___ Provided data ___

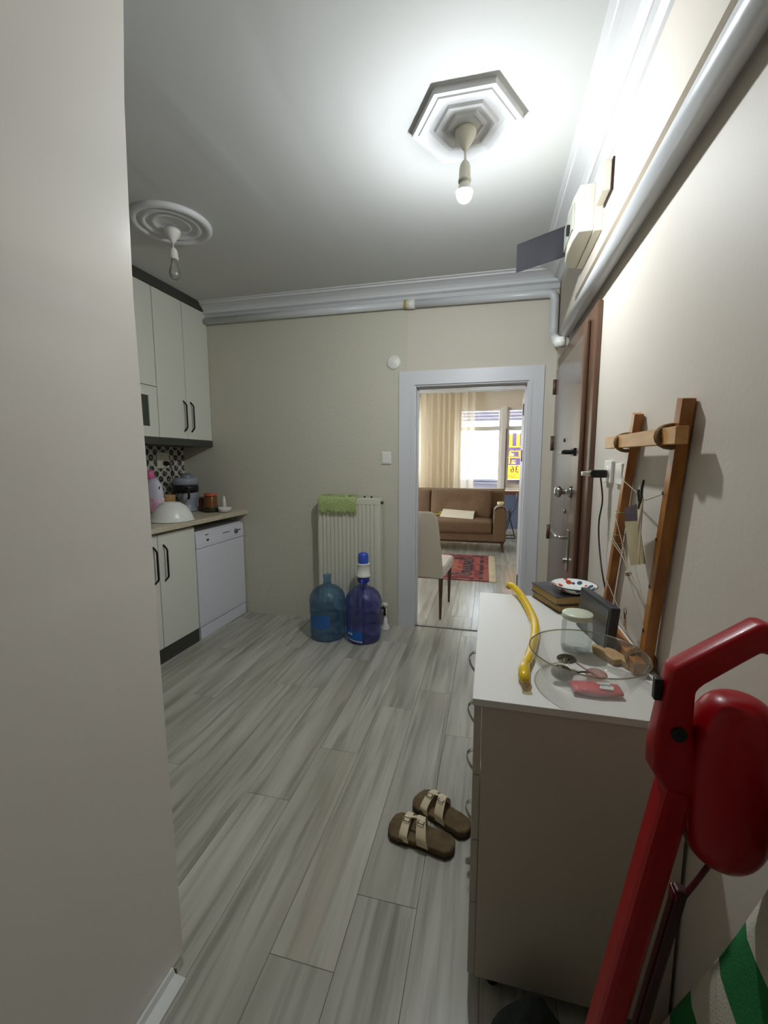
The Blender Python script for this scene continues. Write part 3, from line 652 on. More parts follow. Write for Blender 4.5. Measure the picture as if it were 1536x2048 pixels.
# fuse box with smoked flap
fb = thing('fuse_box', (XR, 2.40, 2.41), 'cream fuse box with open smoked flap high on right wall', 'fuse box')
O('backplate', B((.425, XR, 2.20, 2.60, 2.42, 2.625)), YELLOWED, fb, bev=.003)
O('case', PR([(.425, 2.205), (.362, 2.205), (.350, 2.30), (.348, 2.42), (.356, 2.52), (.375, 2.585), (.425, 2.60)], 'z', 2.425, 2.622), YELLOWED, fb, bev=.004)
O('breaker_recess', B((.344, .352, 2.27, 2.50, 2.47, 2.585)), M('recess_grey', (170, 172, 160), .5), fb)
O('breaker_switch', B((.330, .346, 2.32, 2.345, 2.475, 2.515)), BLACK, fb)
fl = O('smoked_flap', B((.112, .352, 2.500, 2.504, 2.395, 2.535)), clear('smoked_plastic', (96, 94, 106), .1, .72, (62, 62, 70), .1), fb)
fl.data.transform(Matrix.Identity(4))
# slight slope: shear the free edge down
for v in fl.data.vertices:
    k = (.352-(v.co.x+fb.location.x))/.24; v.co.z += (.065 if v.co.z+fb.location.z > 2.46 else .055)*(1-k)
bb = thing('bell_box', (XR, 2.10, 2.52), 'small cream box fixed beside the fuse box', 'box')
O('cover', B((.418, .452, 2.045, 2.165, 2.50, 2.615)), YELLOWED, bb, bev=.004)
O('back', B((.452, XR, 2.04, 2.17, 2.495, 2.62)), HANDB, bb)

# sockets on the right wall
s1 = thing('wall_socket', (XR, 1.83, 1.355), 'white wall socket nearest entrance door with black charger', 'socket')
O('plate', B((XR-.012, XR, 1.77, 1.87, 1.315, 1.40)), PLAST, s1, bev=.003)
O('well', L([(.024, 0), (.024, -.004), (.018, -.006)], (XR-.012, 1.82, 1.357), 18, 'x'), PLAST, s1)
s2 = thing('wall_socket', (XR, 1.67, 1.355), 'white wall socket partly behind the wooden frame post', 'socket')
O('plate', B((XR-.010, XR, 1.635, 1.72, 1.315, 1.39)), PLAST, s2, bev=.003)
ch = thing('phone_charger', (XR-.02, 1.81, 1.35), 'black phone charger plugged in with hanging cord', 'charger')
O('body', B((XR-.075, XR-.018, 1.79, 1.835, 1.335, 1.365)), BLACK, ch, bev=.004)
O('usb_plug', B((XR-.105, XR-.075, 1.80, 1.825, 1.342, 1.358)), CREAM, ch, bev=.002)
O('cord', T(curve_pts([(XR-.04, 1.795, 1.337), (XR-.03, 1.79, 1.25), (XR-.035, 1.80, 1.17), (XR-.03, 1.81, 1.10), (XR-.03, 1.77, 1.03), (XR-.03, 1.73, .98), (XR-.02, 1.70, .90), (XR-.03, 1.68, .84)]), .003, 6), BLACK, ch)

# ================================================================ dresser
dr = thing('dresser', (.21, 1.42, 0), 'white chest of drawers with chrome handles along right wall', 'dresser')
X0, Y0, Y1, ZD = -.022, .990, 1.852, .83
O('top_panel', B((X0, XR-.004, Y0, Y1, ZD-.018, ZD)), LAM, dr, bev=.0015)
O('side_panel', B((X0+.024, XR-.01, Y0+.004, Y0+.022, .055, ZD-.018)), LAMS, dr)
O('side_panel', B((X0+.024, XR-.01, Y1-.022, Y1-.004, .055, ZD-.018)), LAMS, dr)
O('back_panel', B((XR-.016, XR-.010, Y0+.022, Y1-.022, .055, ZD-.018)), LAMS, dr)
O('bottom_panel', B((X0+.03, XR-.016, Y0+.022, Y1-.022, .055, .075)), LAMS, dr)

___

Show each line holding the word "LAMS".

*Task response:*
O('side_panel', B((X0+.024, XR-.01, Y0+.004, Y0+.022, .055, ZD-.018)), LAMS, dr)
O('side_panel', B((X0+.024, XR-.01, Y1-.022, Y1-.004, .055, ZD-.018)), LAMS, dr)
O('back_panel', B((XR-.016, XR-.010, Y0+.022, Y1-.022, .055, ZD-.018)), LAMS, dr)
O('bottom_panel', B((X0+.03, XR-.016, Y0+.022, Y1-.022, .055, .075)), LAMS, dr)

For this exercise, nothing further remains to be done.